#### Scene script records:
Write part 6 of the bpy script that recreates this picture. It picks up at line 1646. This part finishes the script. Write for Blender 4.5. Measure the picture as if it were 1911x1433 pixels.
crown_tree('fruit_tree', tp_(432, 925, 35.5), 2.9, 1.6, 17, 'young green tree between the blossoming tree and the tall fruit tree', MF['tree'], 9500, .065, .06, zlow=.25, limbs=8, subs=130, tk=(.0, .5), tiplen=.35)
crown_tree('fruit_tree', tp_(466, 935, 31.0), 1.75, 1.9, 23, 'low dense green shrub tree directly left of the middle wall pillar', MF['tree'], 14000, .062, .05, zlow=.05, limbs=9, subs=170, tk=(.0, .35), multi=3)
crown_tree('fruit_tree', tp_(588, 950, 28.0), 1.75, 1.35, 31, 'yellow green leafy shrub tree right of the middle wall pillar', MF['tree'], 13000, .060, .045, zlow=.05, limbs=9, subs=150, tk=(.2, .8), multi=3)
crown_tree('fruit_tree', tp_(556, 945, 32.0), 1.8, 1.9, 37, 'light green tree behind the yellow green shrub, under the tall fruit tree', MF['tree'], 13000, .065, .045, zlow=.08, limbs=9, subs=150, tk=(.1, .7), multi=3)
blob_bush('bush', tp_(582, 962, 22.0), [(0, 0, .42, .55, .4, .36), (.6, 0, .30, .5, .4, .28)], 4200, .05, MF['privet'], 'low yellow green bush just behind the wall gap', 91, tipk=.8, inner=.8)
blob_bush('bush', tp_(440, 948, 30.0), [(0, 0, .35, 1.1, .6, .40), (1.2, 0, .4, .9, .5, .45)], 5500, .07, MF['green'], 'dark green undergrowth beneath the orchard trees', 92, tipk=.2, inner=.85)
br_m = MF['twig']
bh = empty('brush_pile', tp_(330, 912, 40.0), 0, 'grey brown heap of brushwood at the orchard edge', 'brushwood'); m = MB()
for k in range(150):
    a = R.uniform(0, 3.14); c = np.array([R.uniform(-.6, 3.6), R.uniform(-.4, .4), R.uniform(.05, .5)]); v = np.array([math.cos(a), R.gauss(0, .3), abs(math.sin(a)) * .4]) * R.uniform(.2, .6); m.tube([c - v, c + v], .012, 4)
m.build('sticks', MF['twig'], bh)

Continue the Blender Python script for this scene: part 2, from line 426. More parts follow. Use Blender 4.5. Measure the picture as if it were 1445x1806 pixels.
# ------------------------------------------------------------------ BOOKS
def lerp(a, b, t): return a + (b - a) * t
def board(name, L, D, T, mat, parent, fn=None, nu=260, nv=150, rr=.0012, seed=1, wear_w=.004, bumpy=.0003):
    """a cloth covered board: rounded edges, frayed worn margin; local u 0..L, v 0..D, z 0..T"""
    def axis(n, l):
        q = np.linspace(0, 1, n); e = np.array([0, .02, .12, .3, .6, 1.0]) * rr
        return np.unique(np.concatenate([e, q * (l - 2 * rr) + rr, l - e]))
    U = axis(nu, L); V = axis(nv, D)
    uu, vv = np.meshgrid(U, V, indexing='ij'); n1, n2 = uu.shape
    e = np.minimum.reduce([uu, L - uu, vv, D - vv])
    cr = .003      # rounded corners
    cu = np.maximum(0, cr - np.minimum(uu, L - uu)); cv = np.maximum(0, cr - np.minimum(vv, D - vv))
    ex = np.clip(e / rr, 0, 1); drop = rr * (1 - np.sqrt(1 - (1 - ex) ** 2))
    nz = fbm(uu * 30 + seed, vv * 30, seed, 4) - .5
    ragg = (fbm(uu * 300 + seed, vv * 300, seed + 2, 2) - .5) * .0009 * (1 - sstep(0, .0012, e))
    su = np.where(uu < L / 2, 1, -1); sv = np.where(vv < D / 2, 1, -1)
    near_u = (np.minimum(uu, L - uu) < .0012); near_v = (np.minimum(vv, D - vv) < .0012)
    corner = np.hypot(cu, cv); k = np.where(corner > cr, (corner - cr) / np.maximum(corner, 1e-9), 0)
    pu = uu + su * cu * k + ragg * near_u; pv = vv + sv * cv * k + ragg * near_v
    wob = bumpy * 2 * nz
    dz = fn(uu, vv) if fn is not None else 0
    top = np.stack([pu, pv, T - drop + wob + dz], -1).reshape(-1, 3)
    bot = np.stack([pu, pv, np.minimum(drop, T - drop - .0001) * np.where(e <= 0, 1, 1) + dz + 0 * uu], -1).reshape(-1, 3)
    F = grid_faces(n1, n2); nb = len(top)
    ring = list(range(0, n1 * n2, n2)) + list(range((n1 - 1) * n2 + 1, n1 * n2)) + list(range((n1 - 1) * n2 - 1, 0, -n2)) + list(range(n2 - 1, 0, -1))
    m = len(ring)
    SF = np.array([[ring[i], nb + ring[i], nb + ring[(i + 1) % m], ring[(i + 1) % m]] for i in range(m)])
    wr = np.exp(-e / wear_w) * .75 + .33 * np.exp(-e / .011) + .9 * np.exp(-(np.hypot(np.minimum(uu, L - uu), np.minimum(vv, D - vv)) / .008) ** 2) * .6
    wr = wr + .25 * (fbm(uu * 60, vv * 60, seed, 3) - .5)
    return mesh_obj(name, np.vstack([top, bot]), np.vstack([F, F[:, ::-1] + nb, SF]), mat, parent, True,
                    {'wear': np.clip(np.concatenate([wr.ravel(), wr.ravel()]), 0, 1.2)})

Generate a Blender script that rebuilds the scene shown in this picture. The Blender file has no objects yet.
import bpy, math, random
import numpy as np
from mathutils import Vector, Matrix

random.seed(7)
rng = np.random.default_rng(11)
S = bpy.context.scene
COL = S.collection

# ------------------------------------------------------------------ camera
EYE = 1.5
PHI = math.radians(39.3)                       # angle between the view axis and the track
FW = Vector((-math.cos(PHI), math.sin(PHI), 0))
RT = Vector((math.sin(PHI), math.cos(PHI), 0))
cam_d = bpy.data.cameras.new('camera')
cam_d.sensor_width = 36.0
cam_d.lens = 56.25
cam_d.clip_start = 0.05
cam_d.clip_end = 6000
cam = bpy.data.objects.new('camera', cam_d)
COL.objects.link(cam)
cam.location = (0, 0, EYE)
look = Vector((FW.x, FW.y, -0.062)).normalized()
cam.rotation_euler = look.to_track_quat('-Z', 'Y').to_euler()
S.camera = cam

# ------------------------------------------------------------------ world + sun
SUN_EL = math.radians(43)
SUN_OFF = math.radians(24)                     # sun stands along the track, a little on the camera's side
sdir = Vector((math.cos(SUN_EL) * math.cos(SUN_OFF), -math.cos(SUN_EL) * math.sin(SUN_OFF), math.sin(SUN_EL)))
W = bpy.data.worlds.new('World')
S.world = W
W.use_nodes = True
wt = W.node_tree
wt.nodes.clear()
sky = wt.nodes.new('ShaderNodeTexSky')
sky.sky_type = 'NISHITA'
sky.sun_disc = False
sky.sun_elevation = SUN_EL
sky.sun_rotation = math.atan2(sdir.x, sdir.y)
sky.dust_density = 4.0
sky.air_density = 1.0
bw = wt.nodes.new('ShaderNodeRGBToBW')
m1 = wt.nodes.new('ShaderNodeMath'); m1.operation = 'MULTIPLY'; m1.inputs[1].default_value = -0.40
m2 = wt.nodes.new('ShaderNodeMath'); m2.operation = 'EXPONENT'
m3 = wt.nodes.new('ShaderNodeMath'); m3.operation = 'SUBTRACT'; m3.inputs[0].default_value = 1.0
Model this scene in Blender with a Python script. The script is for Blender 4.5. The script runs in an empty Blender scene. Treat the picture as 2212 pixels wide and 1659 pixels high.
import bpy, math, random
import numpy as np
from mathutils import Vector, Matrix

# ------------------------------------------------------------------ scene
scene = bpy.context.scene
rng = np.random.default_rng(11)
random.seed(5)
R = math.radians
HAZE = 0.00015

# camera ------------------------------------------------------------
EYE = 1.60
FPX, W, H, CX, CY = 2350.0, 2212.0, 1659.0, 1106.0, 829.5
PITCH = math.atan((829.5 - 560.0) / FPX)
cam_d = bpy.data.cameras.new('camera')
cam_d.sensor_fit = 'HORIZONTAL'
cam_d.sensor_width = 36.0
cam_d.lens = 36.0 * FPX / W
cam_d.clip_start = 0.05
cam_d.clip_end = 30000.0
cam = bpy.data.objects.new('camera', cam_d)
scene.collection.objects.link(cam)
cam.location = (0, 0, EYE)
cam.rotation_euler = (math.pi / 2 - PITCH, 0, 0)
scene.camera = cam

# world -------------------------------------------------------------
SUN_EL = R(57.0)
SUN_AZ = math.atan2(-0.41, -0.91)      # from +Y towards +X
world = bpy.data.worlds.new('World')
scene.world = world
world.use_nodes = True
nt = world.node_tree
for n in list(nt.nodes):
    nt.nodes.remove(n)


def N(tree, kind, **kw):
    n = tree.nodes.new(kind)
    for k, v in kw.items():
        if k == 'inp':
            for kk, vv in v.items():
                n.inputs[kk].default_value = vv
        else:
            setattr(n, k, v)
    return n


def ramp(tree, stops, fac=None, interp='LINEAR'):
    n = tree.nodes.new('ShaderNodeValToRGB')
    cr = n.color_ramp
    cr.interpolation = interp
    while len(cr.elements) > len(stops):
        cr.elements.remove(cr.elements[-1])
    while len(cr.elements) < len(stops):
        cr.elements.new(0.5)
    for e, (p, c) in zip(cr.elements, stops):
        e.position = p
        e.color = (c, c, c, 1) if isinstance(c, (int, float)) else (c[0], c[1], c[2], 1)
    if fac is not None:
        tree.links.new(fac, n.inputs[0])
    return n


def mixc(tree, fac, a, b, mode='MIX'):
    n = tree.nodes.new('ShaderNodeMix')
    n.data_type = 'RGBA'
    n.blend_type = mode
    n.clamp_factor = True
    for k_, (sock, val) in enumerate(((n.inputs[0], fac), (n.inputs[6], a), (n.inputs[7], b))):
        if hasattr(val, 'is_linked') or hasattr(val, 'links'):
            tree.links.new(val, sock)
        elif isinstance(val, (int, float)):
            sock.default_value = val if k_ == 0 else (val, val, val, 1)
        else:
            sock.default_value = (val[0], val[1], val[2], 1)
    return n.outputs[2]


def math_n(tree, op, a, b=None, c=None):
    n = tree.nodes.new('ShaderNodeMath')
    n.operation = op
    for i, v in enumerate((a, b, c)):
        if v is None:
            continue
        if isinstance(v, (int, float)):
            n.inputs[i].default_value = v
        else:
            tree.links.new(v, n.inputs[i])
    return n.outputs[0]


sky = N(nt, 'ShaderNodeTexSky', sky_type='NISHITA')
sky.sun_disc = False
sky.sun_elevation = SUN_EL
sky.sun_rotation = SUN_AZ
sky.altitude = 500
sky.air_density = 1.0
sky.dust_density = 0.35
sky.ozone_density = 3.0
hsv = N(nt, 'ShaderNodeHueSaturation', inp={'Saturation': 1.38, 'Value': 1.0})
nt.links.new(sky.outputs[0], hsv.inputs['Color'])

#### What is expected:
Give back exactly the stretch that opens on the line with "Generate a Blender" and closes on the line with "COL = S.collection".

#### Solution to this problem:
Generate a Blender script that rebuilds the scene shown in this picture. The Blender file has no objects yet.
import bpy, math, random
import numpy as np
from mathutils import Vector, Matrix

random.seed(7)
rng = np.random.default_rng(11)
S = bpy.context.scene
COL = S.collection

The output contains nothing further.